Walsingham Nature Reserve, or “Tom Moore’s Jungle” as it’s lovingly known, takes about two hours to explore. While some parts of the park demand sturdy shoes and light climbing, the views, lush vegetation and biodiversity make an afternoon spent in the jungle totally worth it. Here are 11 other things you should know about Walsingham before you go.

 

1. Walsingham Nature Reserve contains several important Bermudian habitats for wildlife, including woodland, mangroves, brackish ponds, coastal forest, and, most notably, caves.
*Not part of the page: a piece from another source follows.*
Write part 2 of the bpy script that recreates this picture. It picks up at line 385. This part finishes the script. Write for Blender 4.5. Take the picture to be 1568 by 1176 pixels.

All these habitats in close proximity to each other means that the reserve has a high rate of biodiversity.

 

2. The nature reserve’s other name, Tom Moore’s Jungle, is derived from the celebrated Irish poet who wrote love poems sitting under a calabash tree on the 12-acre grounds.

 

3. The Walsingham area is one of the oldest environments in Bermuda, containing very old limestone, and ancient forest, including a population of endemic olivewood that has stood there since the island was discovered.

 

4. Often overlooked, Walsingham pond is a very important ecosystem for various marine animals and nesting birds. It holds a myriad of sponge species – the site is world-renowned by scientists for its sponges. This pond was created when a cave collapsed to create a deep gulley.

 

5. Two species of mangrove can be found around the pond – red and black mangroves. Red mangroves have huge prop roots supporting them in the marshy ground and pneumatophores, little woody protrusions in the ground around them that allow the tree to absorb oxygen, while black mangroves can be identified by their duskier-coloured leaves. Red mangrove roots found in the pond can be as much as 2m long and provide one of the most productive ecosystems on the planet, supporting life above and below the water.

 

6. Two green turtles live in Walsingham pond, which were likely trapped there as young turtles and grew too large to exit again.

 

7. Other animals you may see in Walsingham include parrotfish in the brackish ponds, mangrove crabs, yellow crowned night herons and green herons, and smaller birds like bluebirds, cardinals, and catbirds.

 

8. Blue Hole grotto is part of the nature reserve, and used to be the site of a dolphin show. Now, the natural pool, a collapsed cave, is a popular spot to visit. A wooden jetty allows visitors to look out into the grotto.

 

9. The soil at Walsingham is red in colour, and a recent study has revealed that the redness, called terra rossa and indicative of iron oxides in the soil, has been blown by storms to Bermuda all the way from Sahara and Sahel regions of Western Africa. The nutrients in these desert soils provide rich clay enabling Bermudian soil to be more fertile.

 

10. Walsingham’s caves were likely formed during the Ice Age. The beautiful stalactites and stalagmites within them are formed by water dissolving the calcium carbonate in limestone over many years. All caves were formed with fresh water, and only now have some of them been flooded as swimming caves with ocean water.

 

11. Bermuda’s caves are a biodiversity hotspot, and contain more species found only in Bermuda than any other habitat – though most of the animals found here are very small, eyeless and transparent. Caves can also often tell us a great deal about natural history when fossils are found within them of now-extinct animals that once roamed Bermuda.